Tel Aviv cinematheque (credit: DR. AVISHAI TEICHER/WIKIMEDIA COMMONS)
Tel Aviv cinematheque (credit: DR. AVISHAI TEICHER/WIKIMEDIA COMMONS)

She and Irina have been planning a trip to Murmansk, above the Arctic Circle, to see some petroglyphs that are supposed to be fascinating, but at the last minute Irina decides not to go.

Laura is not happy about the prospect of making this trip alone, and even less pleased that Irina will not be joining her, but she has invested so much energy in saying she wants to study these petroglyphs that she can’t back out. Maybe she isn’t really sure she is still welcome in Irina’s apartment and she is afraid to push the issue, so she packs up everything and goes, taking the camcorder she uses to document her life – the film is set a couple of decades ago, in the pre-Internet, pre-smartphone era – and she boards the train.

It’s a journey of several days into the freezing north, and her companion in the titular compartment is pretty much the last guy she – or most of us – would want to spend time with in close quarters.

Ljoha (Yurij Borisov) is a close-shaven, tattooed, hard-drinking miner who is heading to Murmansk to work, not to look at stones. He isn’t particularly happy to share his quarters with a lesbian, and tells her openly he was hoping she would turn out to be a prostitute.

But there isn’t anyone else around for either of them to talk to, and they start opening up to each other very slowly.

Not a platonic rom-com

If you’re hoping for a kind of platonic rom-com, this isn’t that. It strains credulity that these two would ever find common ground, but the movie makes you believe that they do. It’s very satisfying to watch the bond between them develop slowly.
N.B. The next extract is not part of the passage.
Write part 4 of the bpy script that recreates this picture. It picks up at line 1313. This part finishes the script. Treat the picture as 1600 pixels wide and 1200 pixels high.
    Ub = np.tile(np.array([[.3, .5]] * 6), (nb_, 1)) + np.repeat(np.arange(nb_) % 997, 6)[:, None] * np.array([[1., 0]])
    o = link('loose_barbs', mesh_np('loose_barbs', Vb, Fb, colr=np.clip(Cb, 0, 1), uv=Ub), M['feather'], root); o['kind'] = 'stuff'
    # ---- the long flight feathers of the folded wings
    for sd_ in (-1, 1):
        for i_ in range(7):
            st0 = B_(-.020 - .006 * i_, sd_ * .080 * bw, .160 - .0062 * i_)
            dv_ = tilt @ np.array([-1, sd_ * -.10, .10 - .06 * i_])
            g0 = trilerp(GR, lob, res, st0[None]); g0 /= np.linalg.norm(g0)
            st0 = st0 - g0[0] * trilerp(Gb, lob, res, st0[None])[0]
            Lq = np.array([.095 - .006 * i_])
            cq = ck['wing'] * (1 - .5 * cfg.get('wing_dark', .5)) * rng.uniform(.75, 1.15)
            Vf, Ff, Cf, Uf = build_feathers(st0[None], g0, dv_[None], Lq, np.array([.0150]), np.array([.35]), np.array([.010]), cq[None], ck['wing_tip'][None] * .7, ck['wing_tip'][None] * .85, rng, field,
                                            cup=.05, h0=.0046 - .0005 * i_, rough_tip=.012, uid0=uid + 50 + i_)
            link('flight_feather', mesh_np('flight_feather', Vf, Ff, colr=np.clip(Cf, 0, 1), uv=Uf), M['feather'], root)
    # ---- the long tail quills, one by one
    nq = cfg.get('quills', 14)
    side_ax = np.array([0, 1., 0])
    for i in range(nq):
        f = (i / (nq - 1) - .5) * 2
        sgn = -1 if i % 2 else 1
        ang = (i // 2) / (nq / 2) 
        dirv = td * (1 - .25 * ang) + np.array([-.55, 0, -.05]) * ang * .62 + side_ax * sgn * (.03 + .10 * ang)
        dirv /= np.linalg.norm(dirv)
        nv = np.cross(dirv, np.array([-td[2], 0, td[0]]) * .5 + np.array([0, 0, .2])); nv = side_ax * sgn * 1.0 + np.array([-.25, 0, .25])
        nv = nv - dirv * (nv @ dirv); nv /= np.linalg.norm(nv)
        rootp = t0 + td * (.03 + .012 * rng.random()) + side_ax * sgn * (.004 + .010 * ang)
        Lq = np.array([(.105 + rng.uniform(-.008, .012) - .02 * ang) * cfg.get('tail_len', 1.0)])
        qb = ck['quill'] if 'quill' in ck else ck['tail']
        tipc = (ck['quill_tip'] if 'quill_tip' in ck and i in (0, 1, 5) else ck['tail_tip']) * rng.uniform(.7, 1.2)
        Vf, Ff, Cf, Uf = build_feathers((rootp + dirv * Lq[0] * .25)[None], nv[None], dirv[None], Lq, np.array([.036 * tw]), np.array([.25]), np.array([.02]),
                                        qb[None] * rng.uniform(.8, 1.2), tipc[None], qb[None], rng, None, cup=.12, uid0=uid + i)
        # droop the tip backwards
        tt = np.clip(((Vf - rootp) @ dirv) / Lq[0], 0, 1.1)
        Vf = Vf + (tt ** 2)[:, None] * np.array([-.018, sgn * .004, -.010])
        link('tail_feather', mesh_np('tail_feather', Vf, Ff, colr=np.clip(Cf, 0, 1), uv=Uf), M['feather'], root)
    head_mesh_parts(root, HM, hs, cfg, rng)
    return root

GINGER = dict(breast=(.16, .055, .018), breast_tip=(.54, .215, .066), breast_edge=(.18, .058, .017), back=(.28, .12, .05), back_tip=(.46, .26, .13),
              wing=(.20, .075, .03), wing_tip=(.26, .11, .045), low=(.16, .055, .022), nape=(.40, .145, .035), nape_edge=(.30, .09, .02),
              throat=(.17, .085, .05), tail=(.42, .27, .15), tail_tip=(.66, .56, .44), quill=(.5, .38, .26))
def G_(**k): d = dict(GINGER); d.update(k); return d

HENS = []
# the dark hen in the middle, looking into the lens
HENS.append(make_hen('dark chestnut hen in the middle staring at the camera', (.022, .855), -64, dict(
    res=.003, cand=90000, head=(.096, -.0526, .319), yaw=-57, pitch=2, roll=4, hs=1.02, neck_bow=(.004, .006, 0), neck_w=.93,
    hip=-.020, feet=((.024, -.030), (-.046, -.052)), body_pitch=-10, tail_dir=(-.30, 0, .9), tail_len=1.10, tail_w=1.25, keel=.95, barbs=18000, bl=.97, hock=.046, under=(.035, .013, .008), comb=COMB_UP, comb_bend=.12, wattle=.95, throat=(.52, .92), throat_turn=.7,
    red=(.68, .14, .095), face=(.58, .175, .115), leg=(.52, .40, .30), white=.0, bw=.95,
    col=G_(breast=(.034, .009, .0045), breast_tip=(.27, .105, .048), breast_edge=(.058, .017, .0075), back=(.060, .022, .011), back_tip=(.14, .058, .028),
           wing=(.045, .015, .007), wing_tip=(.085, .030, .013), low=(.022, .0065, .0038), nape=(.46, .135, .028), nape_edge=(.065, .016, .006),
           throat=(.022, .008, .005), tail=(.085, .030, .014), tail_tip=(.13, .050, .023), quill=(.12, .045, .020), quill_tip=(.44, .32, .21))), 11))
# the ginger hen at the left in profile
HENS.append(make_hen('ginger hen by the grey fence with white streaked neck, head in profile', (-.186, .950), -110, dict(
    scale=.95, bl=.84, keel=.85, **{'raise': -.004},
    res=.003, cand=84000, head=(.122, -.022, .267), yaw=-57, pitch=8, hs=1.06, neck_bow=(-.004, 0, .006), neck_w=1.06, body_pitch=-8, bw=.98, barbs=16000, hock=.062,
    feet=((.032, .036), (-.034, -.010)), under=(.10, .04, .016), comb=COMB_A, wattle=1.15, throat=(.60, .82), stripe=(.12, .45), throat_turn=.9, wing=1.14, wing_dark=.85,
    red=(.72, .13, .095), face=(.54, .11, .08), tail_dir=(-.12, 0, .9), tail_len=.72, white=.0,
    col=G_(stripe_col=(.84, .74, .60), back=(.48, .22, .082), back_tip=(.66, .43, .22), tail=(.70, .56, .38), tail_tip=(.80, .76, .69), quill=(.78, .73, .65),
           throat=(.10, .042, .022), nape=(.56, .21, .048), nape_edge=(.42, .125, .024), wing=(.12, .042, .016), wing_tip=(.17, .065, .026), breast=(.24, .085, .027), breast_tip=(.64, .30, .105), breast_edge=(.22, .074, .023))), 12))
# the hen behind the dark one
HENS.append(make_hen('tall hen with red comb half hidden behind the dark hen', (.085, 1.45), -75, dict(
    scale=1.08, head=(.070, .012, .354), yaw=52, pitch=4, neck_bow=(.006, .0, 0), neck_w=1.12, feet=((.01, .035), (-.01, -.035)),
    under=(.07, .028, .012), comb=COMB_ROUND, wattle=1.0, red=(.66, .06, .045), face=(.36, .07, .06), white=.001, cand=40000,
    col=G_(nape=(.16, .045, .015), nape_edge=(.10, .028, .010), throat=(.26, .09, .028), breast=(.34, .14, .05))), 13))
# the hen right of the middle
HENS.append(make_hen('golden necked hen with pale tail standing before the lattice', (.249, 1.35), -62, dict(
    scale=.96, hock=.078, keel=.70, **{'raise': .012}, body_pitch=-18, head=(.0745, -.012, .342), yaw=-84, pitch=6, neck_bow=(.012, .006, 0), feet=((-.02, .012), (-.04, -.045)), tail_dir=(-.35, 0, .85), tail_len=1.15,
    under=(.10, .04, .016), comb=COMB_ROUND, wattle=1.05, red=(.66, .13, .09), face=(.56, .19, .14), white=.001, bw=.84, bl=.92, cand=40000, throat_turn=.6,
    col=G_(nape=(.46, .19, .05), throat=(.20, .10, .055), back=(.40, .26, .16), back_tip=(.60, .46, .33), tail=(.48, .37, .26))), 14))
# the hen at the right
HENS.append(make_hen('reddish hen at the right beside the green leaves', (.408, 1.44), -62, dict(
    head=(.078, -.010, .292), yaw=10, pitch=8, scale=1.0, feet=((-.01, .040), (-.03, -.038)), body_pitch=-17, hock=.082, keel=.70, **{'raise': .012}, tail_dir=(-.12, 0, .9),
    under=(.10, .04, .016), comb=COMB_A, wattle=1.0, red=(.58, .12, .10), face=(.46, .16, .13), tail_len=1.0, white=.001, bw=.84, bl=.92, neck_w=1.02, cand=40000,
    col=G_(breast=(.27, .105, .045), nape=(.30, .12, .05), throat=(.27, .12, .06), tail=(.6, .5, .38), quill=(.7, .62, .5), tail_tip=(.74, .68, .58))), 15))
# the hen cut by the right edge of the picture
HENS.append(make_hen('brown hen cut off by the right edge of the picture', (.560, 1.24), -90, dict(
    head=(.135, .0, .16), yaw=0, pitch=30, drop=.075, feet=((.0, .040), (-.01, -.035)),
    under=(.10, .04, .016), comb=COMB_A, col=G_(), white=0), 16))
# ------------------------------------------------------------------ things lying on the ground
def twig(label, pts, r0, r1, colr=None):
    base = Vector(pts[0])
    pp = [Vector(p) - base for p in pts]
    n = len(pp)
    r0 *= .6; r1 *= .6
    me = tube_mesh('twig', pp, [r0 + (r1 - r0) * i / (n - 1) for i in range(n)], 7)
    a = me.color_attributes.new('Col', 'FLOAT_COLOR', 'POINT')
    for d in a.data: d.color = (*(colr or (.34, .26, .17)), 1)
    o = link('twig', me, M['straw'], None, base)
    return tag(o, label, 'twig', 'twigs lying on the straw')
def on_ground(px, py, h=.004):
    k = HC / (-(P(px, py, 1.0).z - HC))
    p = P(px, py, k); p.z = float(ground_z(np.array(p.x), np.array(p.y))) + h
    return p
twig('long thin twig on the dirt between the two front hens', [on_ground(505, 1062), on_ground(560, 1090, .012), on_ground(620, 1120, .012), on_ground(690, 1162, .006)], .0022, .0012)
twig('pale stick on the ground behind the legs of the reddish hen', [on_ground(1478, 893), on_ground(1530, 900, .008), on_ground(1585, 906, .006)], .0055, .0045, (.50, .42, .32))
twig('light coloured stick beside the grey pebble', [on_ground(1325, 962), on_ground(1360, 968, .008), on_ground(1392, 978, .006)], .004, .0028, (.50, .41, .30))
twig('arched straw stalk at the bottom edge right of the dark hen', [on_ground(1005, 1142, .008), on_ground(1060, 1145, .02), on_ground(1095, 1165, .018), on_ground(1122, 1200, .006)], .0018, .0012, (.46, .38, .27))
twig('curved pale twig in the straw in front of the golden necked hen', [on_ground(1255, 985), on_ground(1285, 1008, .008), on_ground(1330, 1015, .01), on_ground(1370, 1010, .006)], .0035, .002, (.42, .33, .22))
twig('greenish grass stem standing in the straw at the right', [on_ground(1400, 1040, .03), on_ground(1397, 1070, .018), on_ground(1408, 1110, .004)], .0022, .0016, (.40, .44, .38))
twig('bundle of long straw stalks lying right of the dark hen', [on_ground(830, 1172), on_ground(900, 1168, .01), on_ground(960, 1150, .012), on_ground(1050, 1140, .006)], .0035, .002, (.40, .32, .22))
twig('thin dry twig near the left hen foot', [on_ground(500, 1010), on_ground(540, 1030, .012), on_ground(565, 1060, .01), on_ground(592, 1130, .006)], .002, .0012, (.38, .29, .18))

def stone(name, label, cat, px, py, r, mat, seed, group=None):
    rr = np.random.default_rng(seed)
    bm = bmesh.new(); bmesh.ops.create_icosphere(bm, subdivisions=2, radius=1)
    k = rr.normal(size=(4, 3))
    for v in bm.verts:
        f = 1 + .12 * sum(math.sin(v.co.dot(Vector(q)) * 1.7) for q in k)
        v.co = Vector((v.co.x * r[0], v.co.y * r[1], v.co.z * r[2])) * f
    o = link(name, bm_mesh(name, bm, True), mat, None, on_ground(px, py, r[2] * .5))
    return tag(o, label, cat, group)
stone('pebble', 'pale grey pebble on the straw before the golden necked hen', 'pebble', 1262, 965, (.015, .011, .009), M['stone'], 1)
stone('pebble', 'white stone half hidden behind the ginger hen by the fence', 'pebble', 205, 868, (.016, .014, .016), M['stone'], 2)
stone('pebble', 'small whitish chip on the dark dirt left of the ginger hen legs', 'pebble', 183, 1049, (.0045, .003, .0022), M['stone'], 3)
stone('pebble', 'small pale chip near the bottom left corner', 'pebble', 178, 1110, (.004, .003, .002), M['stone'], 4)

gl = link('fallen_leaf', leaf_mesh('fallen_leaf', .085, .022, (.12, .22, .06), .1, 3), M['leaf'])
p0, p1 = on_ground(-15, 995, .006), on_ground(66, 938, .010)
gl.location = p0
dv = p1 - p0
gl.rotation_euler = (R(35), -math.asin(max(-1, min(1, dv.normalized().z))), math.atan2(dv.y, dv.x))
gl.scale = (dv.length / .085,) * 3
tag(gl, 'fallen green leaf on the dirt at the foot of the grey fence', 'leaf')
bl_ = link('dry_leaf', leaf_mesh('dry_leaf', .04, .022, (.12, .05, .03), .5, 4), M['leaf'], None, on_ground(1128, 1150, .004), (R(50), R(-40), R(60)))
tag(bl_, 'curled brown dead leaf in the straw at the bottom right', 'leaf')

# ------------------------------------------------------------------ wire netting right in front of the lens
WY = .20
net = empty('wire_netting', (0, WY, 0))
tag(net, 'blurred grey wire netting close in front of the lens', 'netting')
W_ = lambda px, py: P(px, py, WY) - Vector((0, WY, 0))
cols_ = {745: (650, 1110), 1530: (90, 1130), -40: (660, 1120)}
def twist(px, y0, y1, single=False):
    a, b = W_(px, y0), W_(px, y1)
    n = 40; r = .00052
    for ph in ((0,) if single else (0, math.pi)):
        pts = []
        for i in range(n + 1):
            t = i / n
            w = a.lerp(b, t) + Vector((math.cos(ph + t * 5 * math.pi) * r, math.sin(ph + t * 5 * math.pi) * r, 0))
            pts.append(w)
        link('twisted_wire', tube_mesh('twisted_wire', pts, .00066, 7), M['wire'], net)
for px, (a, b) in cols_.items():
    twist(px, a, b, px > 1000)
In the last third of the movie, Ljoha becomes particularly appealing as he helps Laura navigate her way to the extremely remote petroglyph site, as the gruff Russians who live in the town insist it is impossible to reach. If you’ve ever had to argue with locals telling you there is no way you can complete a journey you had your heart set on, you will relate.

The two actors are believable to the point that they seem to be playing themselves, but they aren’t – both are professionals who have played many roles, although they have not been seen on screen much outside of their native countries.

It’s hard to explain why this story is as compelling as it is. You can almost feel the frost as the train rumbles further north, and when it finally reaches its destination, the disappointment when she sees a grimy industrial town at the end of the line. To quote Robert Louis Stevenson, “To travel hopefully is a better thing than to arrive,” and Compartment No. 6 illuminates the beauty of the journey.